#### [Description of the task]
Transcribe word for word only the span whose first line is the one with "Dd.append(up+rs.randn(k, 3)*.30); tone" and whose last line is the one with "pr = np.array([prof(v)"; both of those lines belong to it.

#### [Data provided]

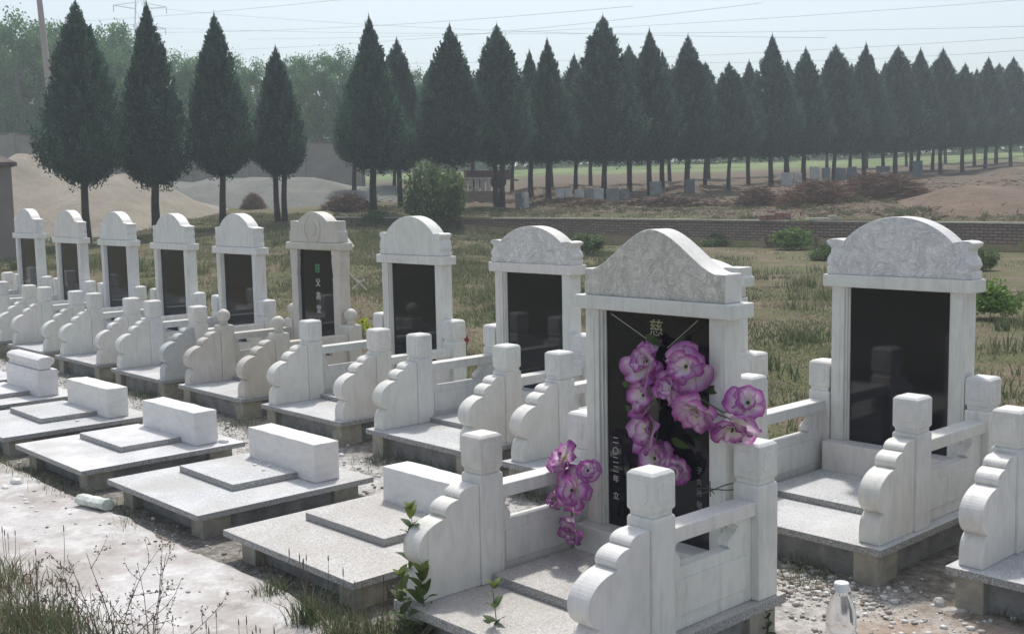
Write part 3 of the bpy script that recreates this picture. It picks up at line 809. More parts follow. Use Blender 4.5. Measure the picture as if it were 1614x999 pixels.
bouquet('flower_spray', 'purple flower spray leaning out to the right over the rear post', 'flowers',
  [(1178, 636, .090, 0, .9, .6), (1156, 672, .115, -.03, .2, -1.1)], ys-.02,
  [([(1100, 636, -.05), (1130, 652, -.02), (1162, 664, 0)], .003), ([(1104, 628, -.05), (1140, 650, -.03), (1170, 645, 0)], .003), ([(1095, 632, -.04), (1128, 648, -.01), (1150, 660, -.01)], .0025)])
bouquet('flower_bunch', 'purple and white flower bunch hanging by the left rail and pillar', 'flowers',
  [(890, 722, .098, 0, -.4, .7), (906, 772, .115, -.03, 0, .1), (878, 785, .06, 0, -.7, .0), (928, 742, .06, .0, .6, .4), (902, 834, .085, 0, .1, -.5)], Y9+.80,
  [([(895, 712, .02), (900, 770, .02), (902, 840, .02)], .004)])
# yellow flowers and red flowers behind the back row
fy, fb = None, None
yb_ = bouquet('yellow_flower_bunch', 'small yellow green flower bunch beyond the ball finial grave', 'flowers', [(573, 508, .05, 0, .2, .5), (580, 516, .045, 0, .4, .2), (568, 515, .04, 0, -.3, .3)], 1.32, [([(573, 510, 0), (574, 545, .03)], .004)])
for ch in yb_[0].children:
    if ch.name.startswith('bloom'): ch.data.materials[0] = YPETAL
rb_ = bouquet('red_flower_bunch', 'small faded red flower bunch on the ground left of the low arched headstone', 'flowers', [(735, 538, .045, 0, 0, .5), (730, 545, .04, 0, -.3, .3)], 1.45, [([(735, 538, 0), (736, 575, .03)], .004)])
for ch in rb_[0].children:
    if ch.name.startswith('bloom'): ch.data.materials[0] = RPETAL
# twisted wire between pillar and rear post
mb = MB(); yw = ys-.075
A, B = [1097, 775], [1156, 766]
for s_ in (1, -1):
    P = []
    for i in range(13):
        u = i/12; P.append(Vector(ony(A[0]+(B[0]-A[0])*u, A[1]+(B[1]-A[1])*u+s_*5*math.cos(u*math.pi*1.0)*(1 if i else 1), yw)))
    mb.tube(P, .0024, 5)
P = [Vector(ony(1119, 758, yw)), Vector(ony(1120, 782, yw))]; mb.tube(P, .0022, 5); mb.tube([Vector(ony(1113, 764, yw)), Vector(ony(1126, 778, yw))], .0022, 5)
o = link('twisted_wire', mb.mesh('twisted_wire', WIRE)); tag(o, 'thin dark twisted wire stretched from the flowered headstone to its rear post', 'wire')
# white sticks behind the weathered grave
for i, (a_, b_, lab) in enumerate((((540, 422), (577, 456), 'long thin white stick leaning behind the weathered grave'), ((574, 441), (556, 455), 'short pale stick crossing the long thin white stick'))):
    ya_, yb2 = 1.35, 1.9+.1*i
    mb = MB(); mb.tube([Vector(ony(*a_, ya_)), Vector(ony(*b_, yb2))], .010, 6); o = link('wooden_stick', mb.mesh('wooden_stick', STICK)); tag(o, lab, 'stick')
mb = MB(); A = Vector(ony(533, 362, 1.22)); B = Vector(ony(556, 390, 1.24))
mb.tube([A, A.lerp(B, .5)+Vector((0, 0, .01)), B], .018, 4); o = link('wooden_plank', mb.mesh('wooden_plank', STICK)); tag(o, 'pale slat leaning against the back of the weathered headstone', 'slat')

# ------------------------------------------------------------------ vegetation builders
def rot_align(P, dirs):
    """P (k,3) template with length along +z ; dirs (n,3) -> (n,k,3)"""
    dirs = dirs/np.linalg.norm(dirs, axis=1, keepdims=True)
    ref = np.where(np.abs(dirs[:, 2:3]) > .9, np.array([[1., 0, 0]]), np.array([[0, 0, 1.]]))
    a = np.cross(ref, dirs); a /= np.linalg.norm(a, axis=1, keepdims=True); b = np.cross(dirs, a)
    return a, b, dirs
def scatter_leaves(pos, dirs, L, Wd, rs, quad=True):
    n = len(pos); a, b, dd = rot_align(None, dirs)
    th = rs.rand(n)*np.pi*2; s = a*np.cos(th)[:, None]+b*np.sin(th)[:, None]
    L = np.broadcast_to(L, n)[:, None]; Wd = np.broadcast_to(Wd, n)[:, None]
    p0 = pos; p1 = pos+dd*L*.45+s*Wd; p2 = pos+dd*L; p3 = pos+dd*L*.45-s*Wd
    V = np.stack([p0, p1, p2, p3], 1).reshape(-1, 3); F = np.arange(n*4).reshape(n, 4)
    return V, F
def juniper_mesh(seed, slim=1.0, two=False):
    rs = np.random.RandomState(seed); P, Dd, T, LL = [], [], [], []
    ex = [.80, 1.05, .90, .85, 1.1, .95][seed % 6]
    def prof(t_): return min(1, ((t_+.02)/.16)**.6)*(max(0, 1-t_)**ex)*(1.10+.18*ex)*(.90 if t_ < .8 else .90-.5*(t_-.8))
    lump = [(rs.rand()*6.28, rs.rand()*.75, .12+.16*rs.rand()) for _ in range(14)]
    nb = 560
    for i in range(nb):
        t_ = rs.rand()**1.25*.97; az = rs.rand()*2*np.pi
        m = 1.0
        for la, lt, ls in lump:
            da = abs((az-la+math.pi) % (2*math.pi)-math.pi); m += ls*math.exp(-(da/.5)**2-((t_-lt)/.10)**2)
        rad = .175*slim*prof(t_)*m*.86
        base = np.array([math.cos(az)*rad*.86, math.sin(az)*rad*.86, t_-.03*(1-t_)])
        up = np.array([math.cos(az)*.30, math.sin(az)*.30, 1.0]); up /= np.linalg.norm(up)
        ln = (.012+.095*(1-t_))*(.5+1.0*rs.rand()); k = 62
        u = rs.rand(k); spread = (.004+.013*(1-t_))*(1-u*.9)
        P.append(base+np.outer(u*ln*1.6, up)+rs.randn(k, 3)*spread[:, None])
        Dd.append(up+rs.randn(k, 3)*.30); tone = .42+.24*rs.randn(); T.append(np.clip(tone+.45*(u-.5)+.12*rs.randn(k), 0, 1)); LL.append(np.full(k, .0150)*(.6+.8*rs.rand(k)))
    k = 9000; t_ = rs.rand(k)**1.3; az = rs.rand(k)*2*np.pi
    pr = np.array([prof(v) for v in t_]); rad = .175*slim*pr*.74*np.sqrt(rs.rand(k))
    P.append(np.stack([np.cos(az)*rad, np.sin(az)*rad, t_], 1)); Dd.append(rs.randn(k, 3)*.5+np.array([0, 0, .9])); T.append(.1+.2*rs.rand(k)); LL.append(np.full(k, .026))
    # pointed leaders
    for q_ in range(7 if not two else 10):
        az = rs.rand()*6.28; rr = 0 if q_ == 0 else .008+.018*rs.rand(); zt = 1.0 if q_ == 0 else (.93 if (two and q_ == 1) else .76+.12*rs.rand()); Lh = .16
        k = 330; u = rs.rand(k)**.8; sp_ = .0125*(1-u)+.0012
        P.append(np.stack([math.cos(az)*rr+rs.randn(k)*sp_, math.sin(az)*rr+rs.randn(k)*sp_, zt-Lh*(1-u)], 1)); Dd.append(rs.randn(k, 3)*.28+np.array([0, 0, 1.])); T.append(np.clip(.45+.1*rs.randn(k), 0, 1)); LL.append(np.full(k, .014))
    P = np.concatenate(P); Dd = np.concatenate(Dd); T = np.concatenate(T); LL = np.concatenate(LL)
    pz = np.array([prof(min(1, max(0, z))) for z in P[:, 2]]); rr_ = np.hypot(P[:, 0], P[:, 1]); az_ = np.arctan2(P[:, 1], P[:, 0])
    lim = .175*slim*pz*(1.02+.17*np.sin(az_*3+P[:, 2]*11+seed)+.14*np.sin(az_*9+P[:, 2]*31+seed*2)+.14*rs.rand(len(P))+.45*(rs.rand(len(P)) > .93))+.004
    keep = (rr_ < lim) & (P[:, 2] < 1.02); P, Dd, T, LL = P[keep], Dd[keep], T[keep], LL[keep]
    AP, AD, AT, AL = [P], [Dd], [T], [LL]
    for q_ in range(95):           # feathery branch tips that break the outline
        if q_ == 0: az, zt, rr, Lh = 0, 1.02, 0, .20
        elif two and q_ == 1: az, zt, rr, Lh = rs.rand()*6.28, .965, .022, .12
        else:
            az = rs.rand()*6.28; zt = .10+.76*rs.rand()**.8; rr = .175*slim*prof(min(1, zt))*(.88+.20*rs.rand()); Lh = .05+.06*rs.rand()
        k = int(2200*Lh); u = rs.rand(k)**.75; sp_ = (.0062 if q_ > 1 else .009)*(1-u)+.0004; o_ = 0 if rr == 0 else .22*Lh
        AP.append(np.stack([math.cos(az)*(rr-o_*(1-u))+rs.randn(k)*sp_, math.sin(az)*(rr-o_*(1-u))+rs.randn(k)*sp_, zt-Lh*(1-u)+(Lh*.5 if q_ > 1 else 0)], 1))
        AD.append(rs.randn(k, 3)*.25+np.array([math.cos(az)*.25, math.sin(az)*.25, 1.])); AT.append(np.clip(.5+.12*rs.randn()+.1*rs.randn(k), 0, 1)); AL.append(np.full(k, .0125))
    P, Dd, T, LL = map(np.concatenate, (AP, AD, AT, AL))
    tp = np.clip((1.04-P[:, 2])*5, .22, 1); LL = LL*tp; Dd = Dd*np.stack([tp, tp, np.ones(len(tp))], 1)
    cut = (P[:, 2] < .86) | (rs.rand(len(P)) < .55); P, Dd, T, LL = P[cut], Dd[cut], T[cut], LL[cut]
    V, F = scatter_leaves(P, Dd, LL, LL*.20, rs)
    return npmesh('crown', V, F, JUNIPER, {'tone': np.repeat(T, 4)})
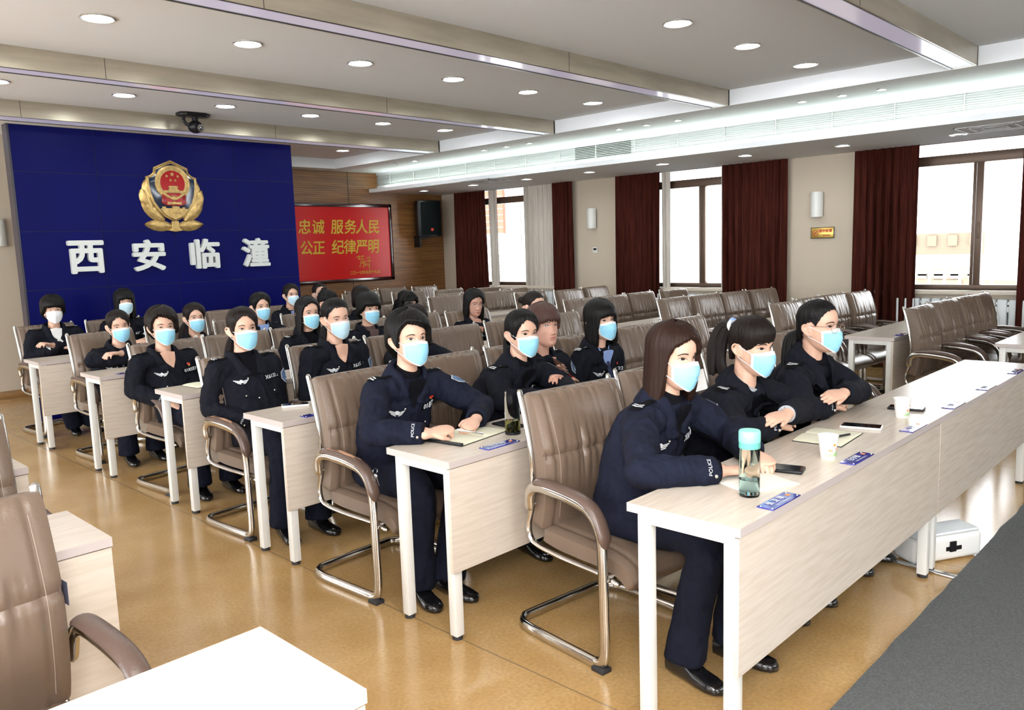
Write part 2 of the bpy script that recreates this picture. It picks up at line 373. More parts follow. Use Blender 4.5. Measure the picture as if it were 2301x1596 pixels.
def downlight_mesh(r):
    b = MB(); n = 28
    rows = [[(rr*cos(2*pi*j/n), rr*sin(2*pi*j/n), z) for j in range(n)] for rr, z in ((r*1.22, 0), (r*1.22, -.006), (r*1.12, -.01), (r, -.004), (r*.96, .0))]
    b.grid(rows, True); return b
def lens_mesh(r):
    b = MB(); n = 28; b.grid([[(rr*cos(2*pi*j/n), rr*sin(2*pi*j/n), z) for j in range(n)] for rr, z in ((r*.97, -.001), (r*.6, -.004), (r*.1, -.005))], True, 0, False, True); return b
def downlight(r, lensm):
    e = empty('downlight', (0, 0, 0)); downlight_mesh(r).build('ring', mt['ring'], e); lens_mesh(r).build('lens', lensm, e); return e
proto = {}
def put_light(key, r, lens, loc, label, group):
    if key not in proto: o = proto[key] = downlight(r, lens)
    else: o = copy_tree(proto[key])
    o.location = loc; tag(o, label, 'ceiling light', group)
ordn = ['first', 'second', 'third', 'fourth', 'fifth', 'sixth', 'seventh', 'eighth', 'ninth', 'tenth', 'eleventh', 'twelfth']
for yy, xs, where in ((2.05, (1.96, 2.96, 3.95, 5.0), 'between the nearest two beams'), (4.32, (0, 1, 1.96, 2.95, 3.92, 4.93), 'between second and third beams'), (6.63, (0.02, 1.03, 2, 2.97, 3.94, 4.9), 'between third beam and the beam above blue wall'), (8.95, (4.98,), 'behind the beam by the wooden wall')):
    for i, x in enumerate(xs):
        put_light('big', .085, mt['lamp'], (x, yy, 3.05), 'round recessed downlight %s, %s from the windows' % (where, ordn[len(xs)-1-i]), 'downlights in the raised ceiling')
for i, yy in enumerate((8.41, 6.93, 6.51, 6.10, 4.67, 4.29, 3.88, 2.48, 2.09, 1.73)):
    put_light('small', .035, mt['lamp'], (5.87+.03*(i > 6), yy, 2.9), 'small spotlight in lit border ceiling, %s from the wooden wall' % ordn[i+1], 'small spotlights along the cove')
put_light('smalld', .035, mt['lampdim'], (5.9, 8.87, 2.9), 'small unlit spotlight in border ceiling, nearest the wooden wall', 'small spotlights along the cove')
for i, (x, yy) in enumerate(((6.96, 9.51), (6.93, 8.28), (6.95, 7.15), (6.95, 5.97), (6.97, 4.8), (7.06, 3.69), (7.15, 2.57))):
    put_light('soffit', .07, mt['lamp'], (x, yy, 2.57), 'round downlight in window soffit, %s from the wooden wall' % ordn[i], 'downlights in the window soffit')
put_light('soffitd', .07, mt['lampdim'], (7.3, 1.45, 2.57), 'dim round downlight in window soffit nearest the right edge', 'downlights in the window soffit')

# cove lamp and air grille
tl = MB(); 
for y in range(-3, 10): tl.tube([(6.46, y*1.0, 2.602), (6.46, y+.97, 2.602)], .011, 8)
tag(tl.build('cove_lamp', mt['tube']), 'line of hidden cove tubes on the soffit shelf below the grille', 'lamp')
e = empty('air_grille', (6.54, 0, 2.68), 0, 'long white slatted air grille above the lit cove', 'vent')
b = MB()
for i in range(9):
    z = .012+i*.0205; b.add([(0, YB0, z), (.018, YB0, z+.011), (.018, YB1, z+.011), (0, YB1, z), (0, YB0, z+.003), (.018, YB0, z+.014), (.018, YB1, z+.014), (0, YB1, z+.003)], [(0, 1, 2, 3), (4, 7, 6, 5), (0, 4, 5, 1), (1, 5, 6, 2), (2, 6, 7, 3), (3, 7, 4, 0)])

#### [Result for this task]
        Dd.append(up+rs.randn(k, 3)*.30); tone = .42+.24*rs.randn(); T.append(np.clip(tone+.45*(u-.5)+.12*rs.randn(k), 0, 1)); LL.append(np.full(k, .0150)*(.6+.8*rs.rand(k)))
    k = 9000; t_ = rs.rand(k)**1.3; az = rs.rand(k)*2*np.pi
    pr = np.array([prof(v) for v in t_]); rad = .175*slim*pr*.74*np.sqrt(rs.rand(k))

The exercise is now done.